教師☆学校心理士のセルフカウンセリングルーム

学校心理士によるつぶやき。教師の悩み・試行錯誤に寄り添うブログです。

お仕事

2009年05月13日 | Weblog
 先日の「学級集団心理学特論」の授業で聞いた言葉「教師が子どもを変えるのではない。子どもは自分で変わる。教師はその環境をつくってあげるのが仕事」

 では、教師がつくる環境とはどんなことをさすのか。
まず、教室や学習用具、設備などの環境の整備はまずあげられる。
次によく言われることであるが、教師そのものが環境である。子どもは教師の一挙手一投足、表情をよくみている。教師の言葉をよく聞いている。つまり、教師の言語的、非言語的行いが子どもにとって大きな影響を与える環境になっている。
そして、授業デザインによる環境づくりがあげられる。子どもが自ら変わることができるよう、学習形態や教材、活動、など学びをデザインするのも環境と言える。

 子どもたちが自分たちで関わり合って学ぶ学びのスタイルが注目されている。教師は授業の目標を示したら、授業の主導権を子どもに委譲するのである。

 私もそういった学びができる集団を目指したいと思っている。教師の顔色を見て正解を言おうとするのではない、クラスの仲間に関心をもち、自分たちで高め合うことのできる集団である。

 どういった集団ならそれができるのか。それは相互尊敬、相互信頼のある学級だと思う。協力原理の上に立った、お互いに存在を尊敬し、認め合う学級である。または、その価値観を共有している集団であれば、学級集団をつくりながら実施していくことも可能だと思う。では、その価値観、または「7つの習慣」で重要な概念となっている、原則中心の生き方、道徳、人間関係におけるルールはどう学ぶのか。そこには教師の指導が入るのではないだろうか。

 子どもは自ら変わる力を持っているし、お互いによい刺激を与え合い学んでいくことができるだろう。そして、小学校入学までに家庭によって、生きていくうえで、人間関係で大切なこと、してはいけないことなどをしつけられ、身につけてきているであろう。それを子ども達が自分たちで自覚しながら、軌道修正しながら学んでいくことができるのであれば最初から教師のガイダンスは必要ないのだろう。しかし、それは可能なのか。
 
 地域や家庭での教育力の低下の問題に加え、私はテレビやインターネット、雑誌など様々なメディアからの刺激に子どもは日夜晒されていることを無視してはいけないと思う。受動的な強い刺激に対して子どもの脳は思考停止になってしまうというし、毎日、テレビが送り届ける、価値観に教育されているといってもいい。

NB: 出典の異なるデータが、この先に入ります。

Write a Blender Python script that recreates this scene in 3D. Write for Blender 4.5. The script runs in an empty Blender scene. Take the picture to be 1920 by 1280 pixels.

もはや避けることのできないそんな生活環境にある現代社会下にあって、子どもは原則中心の生き方、相互尊敬、相互信頼の人間関係づくりを自らを律しながら友だちと律し合いながらつくりあげていくことができるのか。
 また、教科の関わり合い学習であれば、塾に通っている子どもが小さな先生になることができ、成立することはわかる。では、人間関係について生き方についての塾に行っている子どもは果たしているのか。

 私は、教師の適切なガイダンス、フィードバック、フォローが行われるべきであると考える。児童、学級の成長につれ、関わり合いの学びにシフトしていくことは取り入れたいと思う。
 社会学者エミール・デュルケムのことばを引用する。
「社会の道徳観が十分なら法律は要らない。不十分であれば法律を作っても意味がない。」
学級で考えれば
「学級における価値観が十分に共有されていればルールは要らない。不十分ならルールを作っても意味がない。」ということになるだろう。
お互いを認め合うという、価値観を理解、共有できていない集団で、ルールもなければどうなるのであろうか。教師の介入なしに関わり合いの学びができる集団は、大事なことが理解されている集団なのだと思う。
 学級活動での価値観を共有する授業、スキルトレーニングやSGEを取り入れた授業が必要と考えるならそれもいい。また、そういった特別な授業ではなく、日々の授業実践の中で「思いやり」や「仲間への関心」「感謝」の学びを積み重ねるのもいい。ただ、社会の形成者として成長していく上で大事なことを教師のガイダンスによって学ぶことは必要なのではないだろうか。

 「教師が不要になるの状態が理想だ。」という言葉は心の中にしっかり持っている。不要になる状態にするために仕事をしなくてはならないと思っている。